Yes, this same critique was posted on pen-l a few years back.  Without
posing as an expert on this issue, I would like to say that it is
probably not a case of either/or.  If GM suffered a planned loss on its
transit acquisitions, that means that its actions were probably not
neutral.  In addition, we can't take the politics of transit levies in
the 1920s (much less the prices of transit systems during the
depression) as givens; after all, not all cities went this route at that
time.  Milwaukee retained its trolleys for several decades, and many
European cities have excellent transit systems to this day.
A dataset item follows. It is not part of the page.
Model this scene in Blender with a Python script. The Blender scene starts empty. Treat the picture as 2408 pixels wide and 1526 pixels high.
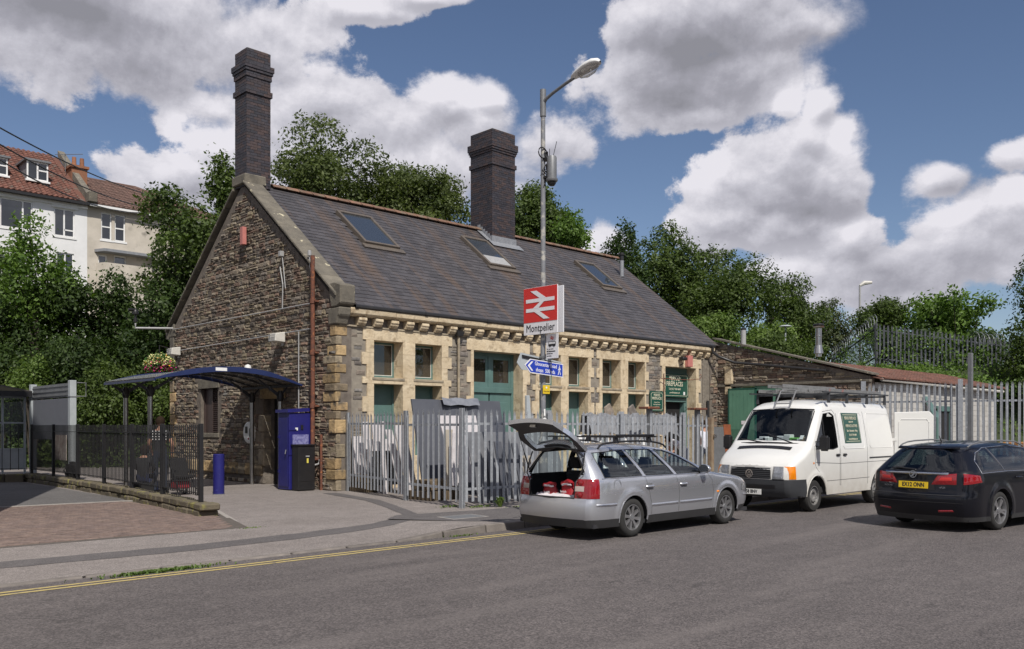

To say that GM done it would be overly simple, but there was and is very
much a political economy of transportation investment, of which GM was a
part.

Peter

Tim Stroshane wrote:
> 
> Forwarded mail received from: PERMIT1:NAL1
> 
> I forwarded some of the discussion on California/transit to a
> colleague here at the City of Berkeley, one of our transportation
> planners, and this is his comment, with his permission.
> 
>   ------------------------------------------------------------------------
> 
> Subject: Re: Re: Re: California Gree -Reply
> Date: Thu, 24 Jun 1999 10:08:15 -0700
> From: Nathan Landau <[EMAIL PROTECTED]>
> 
> The GM conspiracy theory has little or no credibility in
> transportation circles. It's true that a GM-owned company bought
> up trolley- based transit systems and converted them to bus
> operation. But if it hadn't been GM, it most likely would have
> been someone else. Trolley systems were suffering from
> disinvestment, and politically it was very hard to raise trolley
> fares. Trolleys were increasingly being blamed for blocking
> traffic. Large cities could have created off-street rapid transit
> systems, but the voters of Los Angeles voted down the Rapid
> Transit Plan in, I think, 1927 (even so, about a mile of subway
> tunnel was built to bring trolleys into a Downtown Los Angeles
> terminal).
> 
> The changing dynamics of passenger transportation under American
> capitalism did in the trolleys. That's a harder target to blame
> than a nice juicy conspiracy, but that's the way it is.